The scenes of the Patriots and Eagles preparing for Sunday’s big game in Minneapolis remind me of being in that town for a Super Bowl 25 years ago.

At the time, I was doing mornings on WCXR in Washington, DC, a town that was enveloped in Redskins fever from August to January every year. Under head coach Joe Gibbs, the team was pretty great in those days, what with The Hogs on the offensive line protecting quarterback Mark Rypien and running back Ernest Byner, Dexter Manley and Charles Mann as defensive ends, and the speedy trio of Art Monk, Gary Clark, and Ricky Sanders at receiver.

I’d been lucky enough to cover the Skins’ victory over the Denver Broncos in Super Bowl XXII — which culminated in The Day I Almost Died For Cereal. Now, four years later, they were going for the Vince Lombardi Trophy again, so I took my show back on the road for special Saturday and Sunday shows with my sports guy, Dave “The Predictor” Murray.

The biggest difference between those two trips was the weather. Super Bowl XXII took place at Jack Murphy Stadium in San Diego, an outdoor facility with lots of sunshine and warm temperatures — it was t-shirt and shorts weather. In fact, it was a full seventy degrees warmer there than what we encountered in 1988 in the Twin Cities for Super Bowl XXVI. We walked out of their airport to find a big fat zero on the thermometer.

On the way to our hotel, we had the cabbie drive us to the Hubert H. Humphrey Metrodome so we could grab a few quick interviews with fans milling around outside. Big mistake. As soon as we stepped out onto the sidewalk, we felt the brunt of the minus forty degree wind chill. It was so cold that there was no one outside the dome, so Dave and I tried to do a quick scene-setter on my portable cassette recorder before jumping back in the cab. The sound of the wind nearly drowned us out, but it made for a good bit the next day on the show.

Because we hadn’t booked the hotel until the Skins had won the NFC Championship, we couldn’t get a room downtown. Instead, we ended up at some motel several miles up the interstate. It didn’t matter, because we weren’t going to spend much time there. We got a few hours sleep that Friday night, then took another cab back into town the next day to set up at the designated media hotel.
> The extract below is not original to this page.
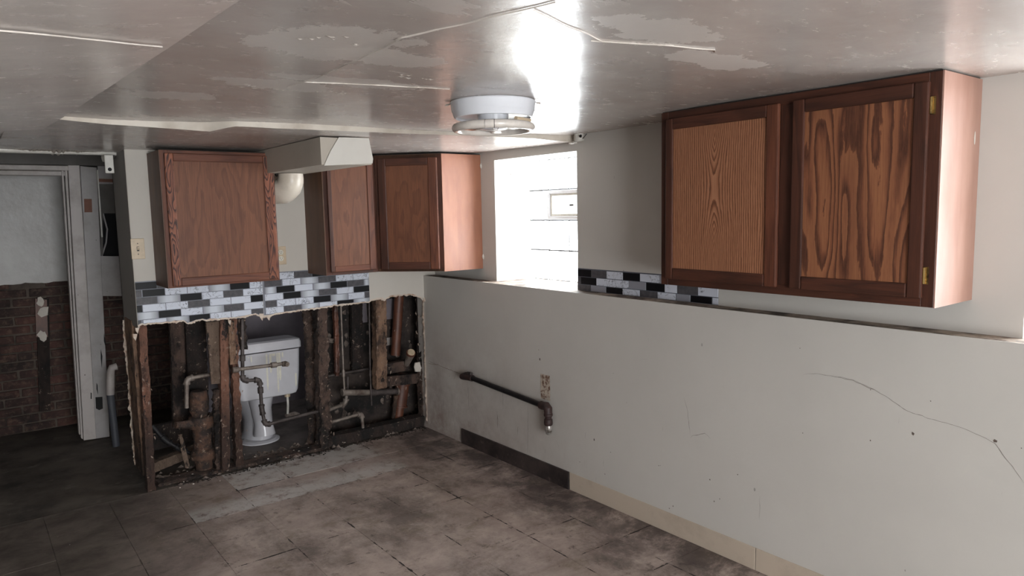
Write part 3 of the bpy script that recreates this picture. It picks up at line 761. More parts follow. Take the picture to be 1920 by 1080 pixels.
# doorway partition ----------------------------------------------------
d1 = thing('door_1', (.7, 5.87, 0), kind='structure')
def post(name, pts_t, pts_b, depth, mat, lab=None, bevel=.003):
    """upright board from top left/right px to bottom left/right px on the doorway plane"""
    y = 5.87
    a, b = AT(*pts_t[0], 'y', y), AT(*pts_t[1], 'y', y); c, d = AT(*pts_b[1], 'y', y), AT(*pts_b[0], 'y', y)
    return build(name, MB().prism([a, b, c, d], (0, depth, 0)), mat, d1, bevel=bevel, label=lab)
post('door_casing', ((127, 307), (149, 308)), ((157, 826), (181, 823)), .10, 'trim')
o = post('jamb_board', ((150, 311), (181, 314)), ((180, 823), (206, 819)), .06, 'jamb', 'tall grey-white board with peeling lower edge')
post('door_stop', ((115, 318), (119, 318)), ((148, 815), (151, 815)), .05, 'trim')
post('door_stop', ((121, 312), (126, 312)), ((152, 822), (156, 824)), .07, 'trim')
post('bead', ((181, 318), (184, 318)), ((190, 445), (193, 445)), .03, 'white_plastic')
q = [AT(a, b, 'y', 5.866) for a, b in ((157.5, 373), (172, 373), (173, 398), (158.5, 398))]
build('bare_patch', MB().prism(q, (0, .004, 0)), 'patch', d1, label='small square of bare brown wood')
q = [AT(a, b, 'y', 5.866) for a, b in ((179, 745), (192, 744), (193, 766), (186, 769), (180, 766))]
build('hinge_hole', MB().prism(q, (0, .004, 0)), 'hole', d1)
mb = MB()
for (a, b, c, d) in (((189, 655), (192, 668), (191, 690), (189, 672)), ((181, 718), (183, 722), (184, 740), (181, 730)), ((170, 736), (172, 737), (172, 748), (170, 748)), ((195, 625), (198, 640), (198, 650), (195, 640))):
    mb.prism([AT(*k, 'y', 5.866) for k in (a, b, c, d)], (0, .004, 0))
build('splinter_gaps', mb, 'hole', d1)
build('head_casing', BX((-.30, 5.86, 1.94), (.655, 5.94, 1.975)), 'trim', d1, bevel=.004)
build('head_stop', BX((-.26, 5.88, 1.905), (.635, 5.93, 1.938)), 'trim', d1, bevel=.004)
build('door_casing', BX((-.40, 5.87, 0), (-.30, 5.95, 1.975)), 'trim', d1, bevel=.003)
build('header_beam', BX((XW, 5.84, 1.978), (.9, 6.0, 2.16)), 'header', d1)
build('side_infill', BX((XW, 5.90, 0), (-.40, 5.96, 1.98)), 'plaster_grey', d1)
def panel(pxs, y, th, mat, name, parent, **kw):
    return build(name, MB().prism([AT(a, b, 'y', y) for a, b in pxs], (0, th, 0)), mat, parent, **kw)
panel(((183, 310), (215, 312), (214, 345), (184, 345)), 5.90, .02, 'jamb', 'infill_board', d1)
panel(((184, 335), (216, 336), (216, 342), (184, 341)), 5.895, .005, 'patch', 'brown_strip', d1)
panel(((185, 345), (216, 345), (226, 400), (190, 400)), 5.93, .02, 'header', 'infill_board', d1)
panel(((188, 400), (227, 400), (228, 480), (189, 480)), 6.02, .02, 'void', 'recess_darkness', d1)
panel(((188, 393), (193, 393), (193, 478), (189, 478)), 5.90, .02, 'header', 'infill_strip', d1)
panel(((186, 480), (230, 481), (232, 555), (192, 555)), 5.90, .02, 'jamb', 'infill_board', d1)
x1, x2 = AT(191, 480, 'y', 5.95), AT(201, 430, 'y', 5.95)
build('dangling_strip', MB().tube([x1, x1.lerp(x2, .5)+Vector((.01, 0, 0)), x2, x2+Vector((-.02, 0, .12))], .006, 6), 'jamb', d1)

# tall dark board and plaster blobs against the brick
o = panel(((68, 560), (92, 560), (95, 770), (74, 772)), 6.41, .03, 'stud_dark', 'wall_plank', None, label='dark soot-stained plank standing flat against the far brick wall', cat='plank')
panel(((66, 560), (88, 562), (90, 632), (68, 632)), 6.40, .012, 'copper', 'bare_wood', o)
mb = MB()
for px, py, s in ((76, 566, .035), (82, 585, .045), (80, 630, .04)):
    c = AT(px, py, 'y', 6.385)
    n = 9; mb.prism([c+Vector((s*random.uniform(.5, 1)*math.cos(6.28*k/n), 0, s*random.uniform(.7, 1.3)*math.sin(6.28*k/n))) for k in range(n)], (0, .012, 0))
build('plaster_splash', mb, 'chip', o)

# ================================================================= CABINETS
def frame(o, U, N): return (Vector(o), Vector(U).normalized(), Vector(N).normalized())
def cabinet(name, fr, w, z0, z1, depth, doors, label, mats, side=None, cat='cabinet', base=None):
    """fr origin = front-left-bottom on the face plane, N points out of the face; doors = [(u0,u1,z0,z1, pu0,pu1,pz0,pz1, hinge_side, panel_mat, stile_l, stile_r, rail)]"""
    fo, U, N = fr
    root = thing(name, tuple(fo+U*w/2+Vector((0, 0, z0))-N*depth/2), label, cat)
    t = .018
    mb = MB()   # carcass as panels
    mb.box((0, -depth, z0), (t, -t, z1), fr); mb.box((w-t, -depth, z0), (w, -t, z1), fr)
    mb.box((t, -depth, z0), (w-t, -t, z0+t), fr); mb.box((t, -depth, z1-t), (w-t, -t, z1), fr); mb.box((t, -depth, z0+t), (w-t, -depth+.006, z1-t), fr)
    build('carcass', mb, mats[1], root)
    ff = MB(); sw = .038
    ff.box((0, -t, z0), (sw, 0, z1), fr); ff.box((w-sw, -t, z0), (w, 0, z1), fr)
    ff.box((sw, -t, z0), (w-sw, 0, z0+sw), fr, swap=True); ff.box((sw, -t, z1-sw), (w-sw, 0, z1), fr, swap=True)
    if len(doors) > 1:
        mid = (doors[0][1]+doors[1][0])/2; ff.box((mid-.03, -t, z0+sw), (mid+.03, 0, z1-sw), fr)
    build('face_frame', ff, mats[0], root, bevel=.0012)
    build('top_shade_sheet', MB().box((.003, -depth+.002, z1+.001), (w-.003, -.004, z1+.004), fr), 'shadow_gap', root)
    if side:   # laminated end panel: (u side 0/1, material)
        u = 0 if side[0] == 0 else w; du = -.004 if side[0] == 0 else .004
        build('end_panel', MB().box((min(u, u+du), -depth, z0-.001), (max(u, u+du), -.001, z1), fr), side[1], root, label=side[2])
    for (u0, u1, a, b, pu0, pu1, pa, pb, hs, pm, sl, sr, rl) in doors:
        th = .019
        dr = bpy.data.objects.new('door', None); COL.objects.link(dr); dr.parent = root; dr.empty_display_size = .05
        build('rail', MB().box((pu0, .001, pb), (pu1, th, b), fr, swap=True), rl, dr, bevel=.004, seg=2)
        build('rail', MB().box((pu0, .001, a), (pu1, th, pa), fr, swap=True), rl, dr, bevel=.004, seg=2)
        build('stile', MB().box((u0, .001, a), (pu0, th, b), fr), sl, dr, bevel=.005, seg=2)
        build('stile', MB().box((pu1, .001, a), (u1, th, b), fr), sr, dr, bevel=.005, seg=2)
        build('door_panel', MB().box((pu0-.002, .003, pa-.002), (pu1+.002, .012, pb+.002), fr), pm, dr)
        if hs:
            for hz in (a+.075, b-.075):
                uu = u1+.003 if hs > 0 else u0-.003
                hm = MB().box((uu-.002 if hs > 0 else uu-.012, 0.0005, hz-.028), (uu+.012 if hs > 0 else uu+.002, .003, hz+.028), fr)
                p = fo+U*uu+N*.007; hm.tube([p+Vector((0, 0, hz-.026)), p+Vector((0, 0, hz+.026))], .0045, 8)
                for q in (-.014, .014): hm.tube([p+Vector((0, 0, hz+q-.001)), p+Vector((0, 0, hz+q+.001))], .0056, 8)
                build('hinge', hm, 'brass', dr)
    return root
# right, two-door cabinet: face x = 2.461, u runs towards the camera (-Y)
XF = 2.461; RY = 2.087
fr = frame((XF, RY, 0), (0, -1, 0), (-1, 0, 0))
cabinet('wall_cabinet', fr, RY-.963, 1.262, 2.008, XU-XF, [
    (RY-2.050, RY-1.514, 1.290, 1.977, RY-2.012, RY-1.565, 1.338, 1.931, 0, 'oak_panel_gold', 'oak_frame', 'oak_frame_red', 'oak_frame'),
    (RY-1.459, RY-.995, 1.290, 1.979, RY-1.412, RY-1.041, 1.338, 1.932, 1, 'oak_panel_wild', 'oak_frame', 'oak_frame', 'oak_frame')],
    'large two-door oak wall cabinet with brass hinges hung over the right ledge', ('oak_frame', 'side_dark'), (1, 'side_hazed', 'end panel with pale window haze in its colour'))
YFc = 4.195
fr = frame((.890, YFc, 0), (1, 0, 0), (0, -1, 0))
cabinet('wall_cabinet', fr, .612, 1.217, 1.962, YB-YFc, [
    (.018, .603, 1.226, 1.945, .062, .545, 1.271, 1.903, 0, 'oak_panel', 'oak_stripe', 'oak_stripe', 'oak_frame_red')],
    'single-door red oak wall cabinet beside the ivory switch plate', ('oak_frame_red', 'side_dark'), (0, 'side_dark', None))
fr = frame((1.800, YFc, 0), (1, 0, 0), (0, -1, 0))
cabinet('wall_cabinet', fr, .355, 1.222, 1.965, YB-YFc, [
    (.022, .335, 1.240, 1.950, .048, .290, 1.277, 1.915, 0, 'oak_panel', 'oak_frame', 'oak_frame_red', 'oak_frame_red')],
    'narrow oak wall cabinet partly hidden behind the boxed duct', ('oak_frame', 'side_dark'), (0, 'side_dark', None))
# diagonal corner cabinet
root = thing('corner_cabinet', (2.45, 4.2, 1.222), 'diagonal oak corner cabinet with orange-brown end panel next to the window', 'cabinet')
z0, z1 = 1.222, 1.970
A_, B_ = Vector((2.157, YFc, 0)), Vector((XF, 3.882, 0))
poly = [(2.157, YFc), (XF, 3.882), (XU, 3.882), (XU, YB), (2.157, YB)]
mb = MB()
for za, zb in ((z0, z0+.018), (z1-.018, z1)): mb.prism([(x, y, za) for x, y in poly], (0, 0, zb-za))
mb.box((2.157, YFc, z0+.018), (2.172, YB, z1-.018)); mb.box((XU-.01, 3.90, z0+.018), (XU, YB, z1-.018)); mb.box((2.172, YB-.01, z0+.018), (XU-.01, YB, z1-.018))
build('carcass', mb, 'side_dark', root)
build('top_shade_sheet', MB().prism([(x, y, z1+.001) for x, y in poly], (0, 0, .003)), 'shadow_gap', root)
build('end_panel', BX((XF+.002, 3.878, z0-.002), (XU, 3.886, z1)), 'side_orange', root, label='orange-brown laminated end panel with pale scuffs')
U = (B_-A_); wd = U.length; U.normalize(); N = Vector((U.y, -U.x, 0));
if N.y > 0: N = -N
fr = (A_, U, N)
ff = MB(); ff.box((0, -.018, z0), (.03, 0, z1), fr); ff.box((wd-.03, -.018, z0), (wd, 0, z1), fr); ff.box((.03, -.018, z0), (wd-.03, 0, z0+.03), fr, swap=True); ff.box((.03, -.018, z1-.03), (wd-.03, 0, z1), fr, swap=True)
build('face_frame', ff, 'oak_frame', root, bevel=.0012)
u0, u1, a, b, p0, p1, pa, pb = .022, wd-.024, z0+.014, z1-.022, .075, wd-.085, z0+.062, z1-.07
dr = bpy.data.objects.new('door', None); COL.objects.link(dr); dr.parent = root
build('rail', MB().box((p0, .001, pb), (p1, .019, b), fr, swap=True), 'oak_frame', dr, bevel=.004, seg=2); build('rail', MB().box((p0, .001, a), (p1, .019, pa), fr, swap=True), 'oak_frame', dr, bevel=.004, seg=2)
build('stile', MB().box((u0, .001, a), (p0, .019, b), fr), 'oak_frame', dr, bevel=.005, seg=2)
build('stile', MB().box((p1, .001, a), (u1, .019, b), fr), 'oak_frame_red', dr, bevel=.006, seg=2)
build('door_panel', MB().box((p0-.002, .003, pa-.002), (p1+.002, .012, pb+.002), fr), 'oak_panel', dr)
for z in (1.30, 1.90):
    c = Vector((XU-.002, 3.870, z)); build('caulk_drip', MB().lathe(c, [(.0, -.02), (.006, -.012), (.008, 0), (.005, .012), (0, .018)], 8), 'white_plastic', root, smooth=True)
c = AT(1829, 259, 'y', .9585)
n = 12; build('paint_blot', MB().prism([Vector((min(XU-.003, c.x)+.0045*math.cos(6.28*k/n)-.006, .9578, c.z+.022*math.sin(6.28*k/n))) for k in range(n)], (0, .001, 0)), 'white_plastic', bpy.data.objects['wall_cabinet'])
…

As I plugged in the equipment and talked to our engineer back in DC, Dave went off to find us a few guests.

He came back with Hall of Fame placekicker Morten Anderson, who had spent more than two decades in the NFL and was now covering the Super Bowl for a radio network in Denmark, his home country. Morten was a ton of fun to talk to on the air, and hung out with us for an hour. Then we were joined by Joe Theismann and a string of other former players and current sportswriters who helped us easily fill up a four-hour show. One of the major topics of discussion was the sky-tunnels that connect most of the buildings in downtown Minneapolis, so you can walk almost the entire length of the city without ever going outside. You feel a bit like a hamster in a habit trail, but that’s how Minnesotans deal with the cold — by building more ways to stay inside! Smart people.

When it was over, we packed everything up and headed back to the motel. With nothing better to do, we walked through the snow to a nearby Joe Senser’s sports bar, where we spent several hours having dinner, getting drunk, and putting way too many quarters into some football-throwing arcade game. Then we stumbled back to the motel, slept a few more hours, and repeated the process for our Sunday show.
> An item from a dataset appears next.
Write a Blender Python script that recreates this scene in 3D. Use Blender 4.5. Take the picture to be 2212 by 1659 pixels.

By now, it was finally time to go to the dome for the game. We had procured two pretty good seats about a dozen rows up in one end zone (which would eventually give us a perfect view of the gorgeous Gloria Estefan during the halftime show). Before settling in, though, we had to peel off the four layers of outerwear we had on because it was so damned cold outside. Inside, of course, the dome was heated to a very comfortable 72 degrees, so we ended up sitting on three feet of clothing piled on our seats, just like everyone else.

We knew this would not be a good day for the Bills when their star running back, Thurman Thomas, couldn’t find his helmet as the team took the field for its first possession. Plus, their quarterback, Jim Kelly, spent most of the day on his back as the Skins sacked him four times and added four interceptions. Meanwhile, Washington kept rolling along, with Rypien having a career-best day, and the team’s marching band playing “Hail To The Redskins” lots of times on the way to a final score of 37-24.

Elated, we hung around for some post-game audio to use the next day, then somehow found our way back to the motel, where we packed up our stuff and headed for a late flight back to DC, where we had to be on the air again Monday morning. We were exhausted, but looking forward to getting back to a city where below-zero temperatures were the exception, not the norm.

I never got to another Super Bowl game, but I’ve been happy to watch them in the warm, uncrowded comfort of my own home over the last quarter century. And I’m damned glad I don’t have to go back to Minneapolis in the winter.

I just checked the forecast for this Sunday — yep, it’ll be zero degrees at game time.